Российское общественное мнение поддержит любые маневры России в направлении Украины, что вовсе не ново. Возьмите для примера определенную изоляцию Украины с помощью Молдовы, которую Россия может проглотить в недалеком будущем. Я считаю, что ситуация в Молдове еще более серьезная, нежели в Украине. Приднестровье — это некая темная зона, где хозяйничает российская армия и ФСБ. Это территория, где совершаются чудовищные финансовые манипуляции.
Приплюсуйте к этому значительные инвестиции России в Украине, которые сводятся к покупке целых сегментов украинской экономики. Вспомните попытки России построить нефте- и газопроводы в обход Украины, почти полную энергетическую зависимость Украины, которая покупает большую часть энергоносителей в России. Последнее, разумеется, является значительным средством давления.
Нельзя обойти вниманием и тесное содружество спецслужб Украины и России, доставшееся ФСБ по наследству от бывшего КГБ. Я не очень хорошо знаю, в каком состоянии украинская армия, по-прежнему ли она еще пропитана духом бывшей Красной армии. Но всех перечисленных мною рычагов достаточно для влияния на Украину. С помощью них Россия пытается быть для Украины «гидом» и так показывать дорогу, чтобы в один день ее «проглотить».
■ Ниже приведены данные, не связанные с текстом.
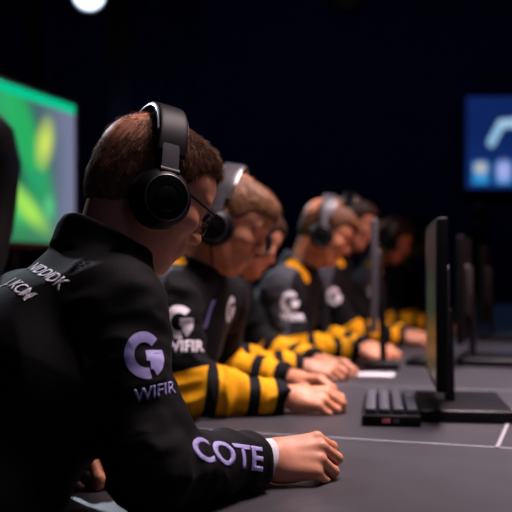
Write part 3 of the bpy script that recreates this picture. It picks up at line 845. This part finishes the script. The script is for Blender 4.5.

— Как вы можете объяснить апологетическое поведение Запада относительно России?
— Россия имеет больше средств, чтобы убедить его. Вспомните заявление Берлускони о том, что он будет до конца с президентом Путиным. Эти слова вызвали скандал в Италии... Россия еще сохраняет капитал симпатии, который она эксплуатирует чрезвычайно умело. Ей удается доказывать, что без России невозможна и торговля между Западом и Востоком, и «большая» международная дипломатия. Все это Россия использует для того, чтобы на международной арене отодвигать Украину в сторону.
— А какого вы мнения о французском обществе: остается оно русофильским или что-то изменилось?
— Читая французскую прессу, можно сказать, что она неплохо освещает события в России. Даже те газеты, которые я не люблю — «Монд» и «Либерасьон», — дают очень точную оценку России. Это издания левого политического спектра, в чьих публикациях проявляется в определенной мере левизна, из-за чего эти газеты не любят режим Путина. Зато в прессе правого направления, в «Фигаро», наблюдаются тенденции распространения русофилии.
Вообще во Франции мы имеем дело и с «левой» русофилией, и с «правой». Русофилия была также частью голлистской традиции. Добавьте к этому антиамериканскую «любовь», являющуюся одной из бед Франции и толкающей ее к поиску противовеса в лице России.
Недавно Жак Ширак сказал, что Россия находится в авангарде демократии. Это весьма забавное определение, но оно принадлежит президенту Французской Республики.